The “what then” very well may be Ross picking up and moving his team out of Miami and to another location – say, Palm Beach? It’s a suggestion that has already been floated and one that Ross – via Dee – has said they’re “open” to.

When asked about the possibility that a stadium being built for them in Palm Beach would mean moving out of the place the Dolphins have called home since their birth in1966, Dee had this to say:

"“We’re open minded to all long-term solutions. You can’t close the door on anything. I wouldn’t say it’s a priority to evaluate that and march down that road at this time, by any means, but the simple fact is we have to address a long-term issue with the venue.
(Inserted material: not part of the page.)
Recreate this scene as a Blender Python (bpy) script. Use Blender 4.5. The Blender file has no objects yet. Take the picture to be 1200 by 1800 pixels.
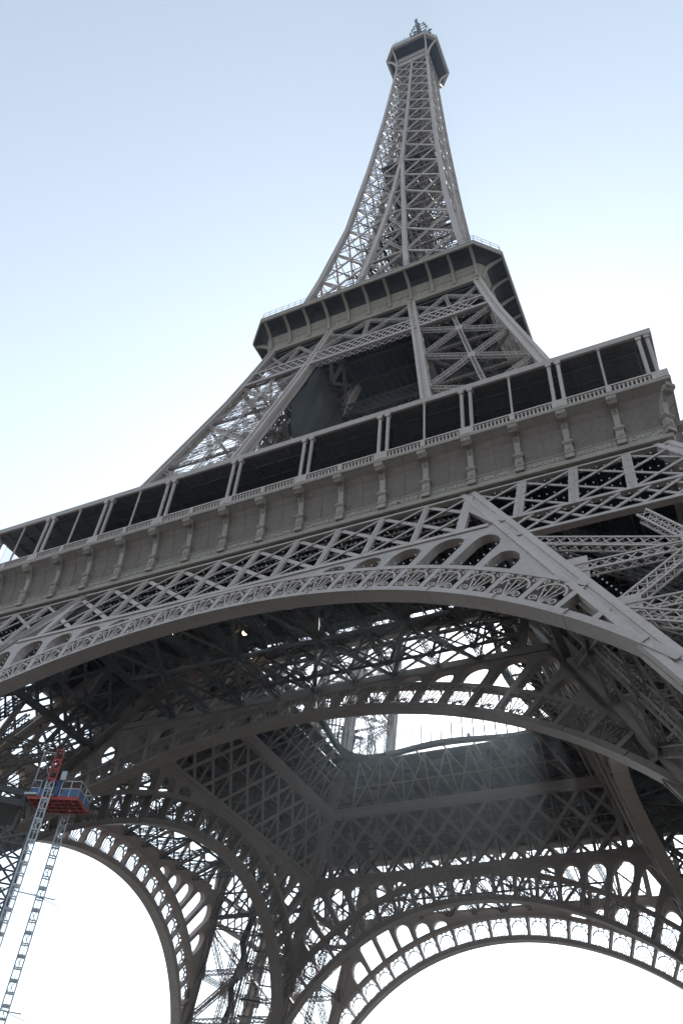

All ideas — good, bad, indifferent — should be considered.”"

So – given all of that, one has to wonder, where that moral compass that Stephen Ross has recently become famous for is hiding? Yes, he paid for upgrades to his current digs, but it’s also with the veiled threat of yanking his team out of its ancestral home for a shiny new place if no “long-term” solution can be found in Miami.

There was little doubt that the relocation vote was going to break Davis’ way long before the first ballot was cast. It seems more than likely that Ross cast his vote the way he did to gin up a little goodwill and positive PR. It was a symbolic – albeit empty – gesture. And it’s a gesture that he himself contradicted on several occasions in the not-too-distant past.

But yes, by all means, cheer for Ross – a real man of the people. For a time is going to come in the no-too-distant future when this populist heroism he’s suddenly synonymous with will go right out the window – probably about the same time the Dolphins need a new stadium.